Centenarians and 10-Year-Old Kids Have a Lot in Common

iStock/Thinkstock(NEW YORK) — For its tenth annual 100@100 survey, United Healthcare polled both 100 centenarians and 100 10-year-olds to get their responses to virtually the same questions.

For instance, while a quarter of centenarians said that maintaining a positive attitude was the key to staying healthy, 37 percent of the youngsters gave eating healthy as their number one answer.

Both 100-year-olds and 10-year-olds agreed that laughing and having a sense of humor is a very easy thing to do at 84 percent and 68 percent, respectively.

Asked separately, a slight majority of centenarians claim to feel younger than their chronological age, while on average, they said they felt like spry 79-year-olds. Sixty percent also said they don’t feel “old.”

As for when they were the healthiest in their lives, the 100-year-olds said it was when they were 46. Curiously, the 10-year-olds believe that 46 is the average when people become “old.”

Asked what it would be like to be 100, about seven percent of youngsters think it will be “boring” while four percent are hoping flying cars will exist to relieve that boredom.

All the kids and nearly all the centenarians say they believe in the importance of family.

As for their favorite things to do, 86 percent of ten-year-olds chose watching TV while 89 percent of their older counterparts picked visiting family and friends.

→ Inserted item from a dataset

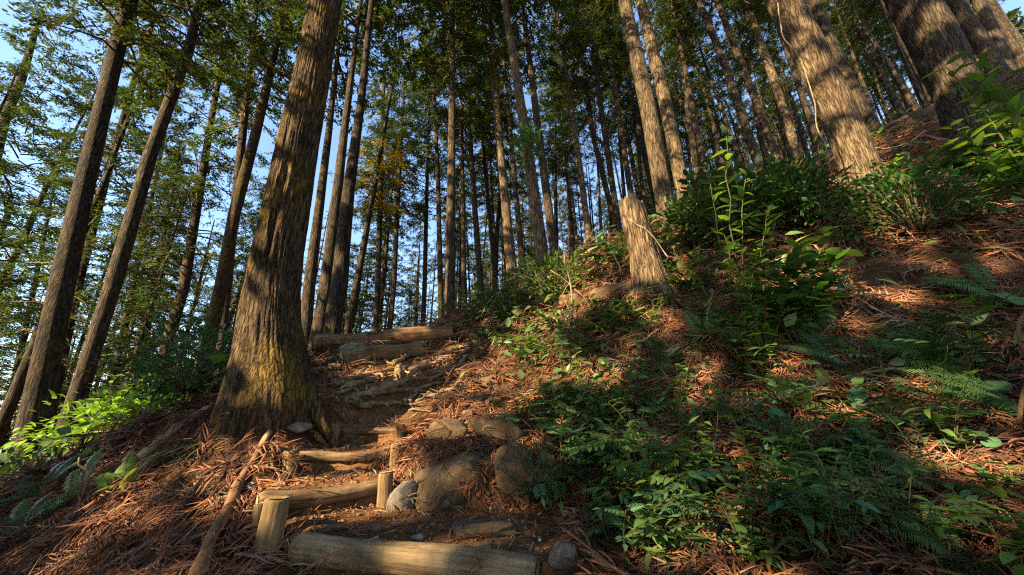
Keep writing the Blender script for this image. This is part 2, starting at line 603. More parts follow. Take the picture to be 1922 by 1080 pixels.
NG = 350
_s = np.linspace(-1, 1, NG)
_k = 6.0
_gx = 0.4 + 200 * np.sinh(_k * _s) / math.sinh(_k)
_gy = 2.6 + 200 * np.sinh(_k * _s) / math.sinh(_k)
GX, GY = np.meshgrid(_gx, _gy)
GZ = H(GX, GY)
ii = np.arange(NG - 1)[:, None] * NG + np.arange(NG - 1)[None, :]
gq = np.stack([ii, ii + 1, ii + NG + 1, ii + NG], -1).reshape(-1, 4)
gw = stair_w(GX, GY).ravel()[:, None]
gp = np.stack([GX.ravel(), GY.ravel(), GZ.ravel()], -1)
tx, ty = gp[:, 0], gp[:, 1]
trail = np.maximum(gw[:, 0], smooth(1.1, 0.5, np.abs(tx - np.interp(ty, [3.5, 4.5, 5.2, 6.2, 8, 12], [-1.25, -1.3, -1.5, -2.0, -2.3, -3]))) * smooth(3.4, 3.8, ty) * smooth(30, 12, ty))
nn = fbm(gp * np.array([1, 1, 0]) * 1.7, 4, 21)
base = np.array([0.085, 0.045, 0.025]) * (1 + 0.35 * nn[:, None])
dirt = np.array([0.18, 0.088, 0.037]) * (1 + 0.3 * nn[:, None])
gcol = base * (1 - trail[:, None]) + dirt * trail[:, None]
far = smooth(12, 30, np.hypot(tx, ty))[:, None]
gcol = gcol * (1 - far) + np.array([0.06, 0.055, 0.022]) * far
put('ground', mesh_np('ground', gp, gq, M['ground'], np.clip(gcol, 0.005, 1), True), kind='structure')


# distant hill across the valley, left
def hill():
    xs = np.linspace(-900, 500, 90)
    ts = np.linspace(0, 1, 24)
    X, T = np.meshgrid(xs, ts)
    top = 70 + 60 * np.exp(-((X + 600) / 330) ** 2) + 14 * fbm(np.stack([X / 90, T * 0, T * 0], -1), 4, 4)
    Y = 640 + 260 * T + 20 * fbm(np.stack([X / 60, T * 5, T * 0], -1), 3, 8)
    Z = -160 + (top + 160) * np.sin(T * math.pi / 2) + 5 * fbm(np.stack([X / 18, T * 20, T * 0], -1), 3, 6)
    V = np.stack([X, Y, Z], -1).reshape(-1, 3)
    i = np.arange(23)[:, None] * 90 + np.arange(89)[None, :]
    q = np.stack([i, i + 1, i + 91, i + 90], -1).reshape(-1, 4)
    c = np.array([0.06, 0.075, 0.045]) * (1 + 0.4 * fbm(V / 25, 3, 2)[:, None])
    put('distant_hill', mesh_np('distant_hill', V, q, M['crumb'], np.clip(c, 0.01, 1), True), kind='structure')


hill()


# ------------------------------------------------------------------ trees
def crown_arrays(seed, z0, z1, rmax, nb, per, dens=1.0, leaf=0.17, tint=(0.045, 0.085, 0.028), droop=0.35, mm=(16, 26)):
    """Diamond leaf sprays on drooping limbs: returns leaf V (n*4,3), colour, limb tubes."""
    r = np.random.default_rng(seed)
    C, D, Nn, Ls, Cc, limbs = [], [], [], [], [], []
    for b in range(nb):
        t = (b + r.random()) / nb
        z = z0 + (z1 - z0) * t ** 0.9
        L = rmax * (1 - t) ** 0.75 * min(1, 0.45 + 3.0 * t) * r.uniform(0.65, 1.25) + 0.25
        az = r.random() * 2 * math.pi
        rise = r.uniform(0.0, 0.35) + 0.35 * t
        dr = droop * r.uniform(0.7, 1.4)
        s = np.linspace(0, 1, 5)
        path = np.stack([np.cos(az) * L * s, np.sin(az) * L * s, z + L * (rise * s - dr * s * s)], -1)
        path[1:4, :2] += r.normal(0, 0.04, (3, 2))
        limbs.append(tube(path, np.linspace(0.028 * (1 - t) + 0.012, 0.006, 5), 3, False))
        tone = r.uniform(0.65, 1.35)
        warm = r.random() ** 3
        nsp = max(3, int(per * dens * (0.35 + L / rmax)))
        for q in range(nsp):
            f = r.uniform(0.22, 1.0)
            base_ = np.array([np.interp(f, s, path[:, i]) for i in range(3)])
            side = az + r.normal(0, 0.9)
            sd = np.array([math.cos(side), math.sin(side), r.uniform(-0.55, 0.12)])
            sl_ = r.uniform(0.25, 0.55) * (0.6 + 0.5 * (1 - t))
            m = int(r.integers(*mm))
            g = r.random(m)
            cen = base_ + sd * (g * sl_)[:, None] + r.normal(0, 0.055, (m, 3))
            ang = side + np.where(r.random(m) < 0.5, 1, -1) * r.uniform(0.2, 1.0, m)
            dv = np.stack([np.cos(ang), np.sin(ang), r.uniform(-0.8, 0.15, m)], -1)
            dv /= np.linalg.norm(dv, axis=1)[:, None]
            up_ = np.stack([r.normal(0, 0.45, m), r.normal(0, 0.45, m), np.ones(m)], -1)
            sdv = np.cross(dv, up_)
            sdv /= np.linalg.norm(sdv, axis=1)[:, None]
            C.append(cen)
            D.append(dv)
            Nn.append(sdv)
            Ls.append(leaf * r.uniform(0.6, 1.35, m))
            cb = np.array(tint) * tone * r.uniform(0.75, 1.3, (m, 1)) + (r.random() ** 6) * np.array([0.10, 0.085, 0.0])
            Cc.append(cb)
    C, D, Nn, Ls, Cc = np.vstack(C), np.vstack(D), np.vstack(Nn), np.concatenate(Ls)[:, None], np.vstack(Cc)
    W = Ls * r.uniform(0.12, 0.22, (len(Ls), 1))
    V = np.stack([C - D * Ls * 0.5, C + Nn * W + D * Ls * 0.08, C + D * Ls * 0.5, C - Nn * W - D * Ls * 0.05], 1)
    return V, Cc, limbs


def crown_meshes(V, Cc, limbs):
    n = len(V)
    q = np.arange(n * 4).reshape(n, 4)
    lm = mesh_np('crown', V.reshape(-1, 3), q, M['needle'], np.repeat(np.clip(Cc, 0.005, 1), 4, 0))
    bv, bf = join(limbs)
    return lm, mesh_np('branches', bv, bf, M['limb'])


CROWNS = {'high': [], 'low': [], 'thin': [], 'gold': []}
for k in range(4):
    CROWNS['high'].append(crown_meshes(*crown_arrays(100 + k, 8.2 + k * 0.6, 19.5 + k, 2.1, 95, 10, leaf=0.12, droop=0.6, tint=(0.040, 0.063, 0.020))))
for k in range(4):
    CROWNS['low'].append(crown_meshes(*crown_arrays(200 + k, 3.8 + k * 0.8, 17.5 + k, 2.5, 110, 9, leaf=0.12, droop=0.6, tint=(0.038, 0.062, 0.020))))
for k in range(2):
    CROWNS['thin'].append(crown_meshes(*crown_arrays(300 + k, 9.5, 19 + k, 1.7, 65, 8, leaf=0.12, droop=0.6, tint=(0.040, 0.063, 0.020))))
CROWNS['gold'].append(crown_meshes(*crown_arrays(400, 7.0, 10, 1.0, 26, 5, tint=(0.21, 0.14, 0.02), leaf=0.10)))


def ring_trunk(P, R, n, bark_amp=0.0, seed=0, flare=0.0, zbase=0.0, lobes=5):
    """Stack of horizontal rings along P with radius R; bark ridges and root flare pushed out radially."""
    k = len(P)
    th = np.linspace(0, 2 * math.pi, n, endpoint=False)
    z = P[:, 2]
    TH, Z = np.meshgrid(th, z)
    cs = np.stack([np.cos(TH), np.sin(TH)], -1)
    rr = np.repeat(R[:, None], n, 1)
    h = np.clip(Z - zbase, 0, None)
    fl = np.exp(-h / 0.22) * flare
    lob = 0.5 + 0.5 * np.cos(TH * lobes + seed + 0.8 * np.sin(TH * 2 + seed))
    rr = rr * (1 + fl * (0.35 + 0.9 * lob)) * (1 + 0.05 * vnoise(np.stack([cs[..., 0] * 1.5, cs[..., 1] * 1.5, Z * 0.7], -1), seed))
    if bark_amp:
        tw = TH + 0.06 * Z + 0.05 * vnoise(np.stack([cs[..., 0] * 2, cs[..., 1] * 2, Z * 2.2], -1), seed + 9)
        q = np.stack([np.cos(tw) * 13, np.sin(tw) * 13, Z * 1.5], -1)
        q2 = np.stack([np.cos(tw) * 24, np.sin(tw) * 24, Z * 3.4], -1)
        rid = 1 - 2.2 * np.abs(vnoise(q, seed + 1)) + 0.6 * (1 - 2.2 * np.abs(vnoise(q2, seed + 2)))
        rr = rr + bark_amp * rid
    V = np.stack([P[:, 0:1] + rr * cs[..., 0], P[:, 1:2] + rr * cs[..., 1], Z], -1).reshape(-1, 3)
    i = np.arange(k - 1)[:, None]
    j = np.arange(n)[None, :]
    a = i * n + j
    b = i * n + (j + 1) % n
    return V, np.stack([a, b, b + n, a + n], -1).reshape(-1, 4), TH, Z, rr


TREES_XY = []


def traced_tree(rows, diam, label, crown='high', mat='bark', seg=18, flare=0.35, bark_amp=0.0, top=19.0, step=0.5, group=None, name='cedar_tree', idx=[0]):
    """A tree whose trunk follows measured (centre u, v, width) rows of the photograph, standing in its own vertical plane."""
    u, v, wd = rows[0]
    a = (u - 961) / F
    d = F * diam * math.sqrt(1 + a * a) / wd
    Y = pt(u, v, d)[1]
    ax, rad = [], []
    for (u, v, wd) in rows:
        p = at_y(u, v, Y)
        dd = p.dot(FW)
        q = ray(u, v)
        ax.append(p)
        rad.append(wd * dd / F / 2 / math.sqrt(1 + (q[0] / q[1]) ** 2))
    ax, rad = np.array(ax), np.array(rad)
    zs, xs = ax[:, 2], ax[:, 0]
    slope0 = (xs[1] - xs[0]) / (zs[1] - zs[0])
    zb = zs[0]
    for _ in range(12):
        xb = xs[0] + slope0 * (zb - zs[0])
        zb = min(zs[0], ground(xb, Y) )
    xb = xs[0] + slope0 * (zb - zs[0])
    slope1 = (xs[-1] - xs[0]) / (zs[-1] - zs[0])
    ztop = zb + top
    zz = np.concatenate([np.arange(zb - 0.35, zb + 1.2, step * 0.3), np.arange(zb + 1.2, ztop, step), [ztop]])
    X = np.interp(zz, zs, xs)
    X = np.where(zz < zs[0], xs[0] + slope0 * (zz - zs[0]), X)
    X = np.where(zz > zs[-1], xs[-1] + slope1 * (zz - zs[-1]), X)
    R = np.interp(zz, zs, rad)
    R = np.where(zz > zs[-1], rad[-1] + (0.02 - rad[-1]) * (zz - zs[-1]) / max(0.1, ztop - zs[-1]), R)
    R = np.clip(R, 0.015, None)
    P = np.stack([X, np.full_like(X, Y), zz], -1)
    base_ = np.array([xb, Y, zb])
    idx[0] += 1
    t = empty(name, base_, label, 'tree', group)
    Vt, q, *_ = ring_trunk(P - base_, R, seg, bark_amp, idx[0], flare, 0.0)
    put('trunk', mesh_np('trunk', Vt, q, M[mat], None, True), t)
    TREES_XY.append((xb, Y))
    if crown:
        lm, bm_ = CROWNS[crown][idx[0] % len(CROWNS[crown])]
        rot = Matrix.Rotation(idx[0] * 1.7, 4, 'Z')
        lean = Matrix.Rotation(math.atan(slope1), 4, 'Y')
        sc = top / 19.0
        Mx = lean @ rot @ Matrix.Scale(sc, 4)
        put('crown', lm, t, Mx)
        put('branches', bm_, t, Mx, kind='stuff')
    return t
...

Both groups were also asked about selfies. While 66 percent of the kids had taken at least one, only one percent of centenarians could say the same and just 43 percent actually knew what selfies were.

And for that all important question about who they’d most want to have dinner with, 63 percent of the centenarians said Betty White while two-thirds of the 10-year-olds would enjoying sharing a meal with Taylor Swift.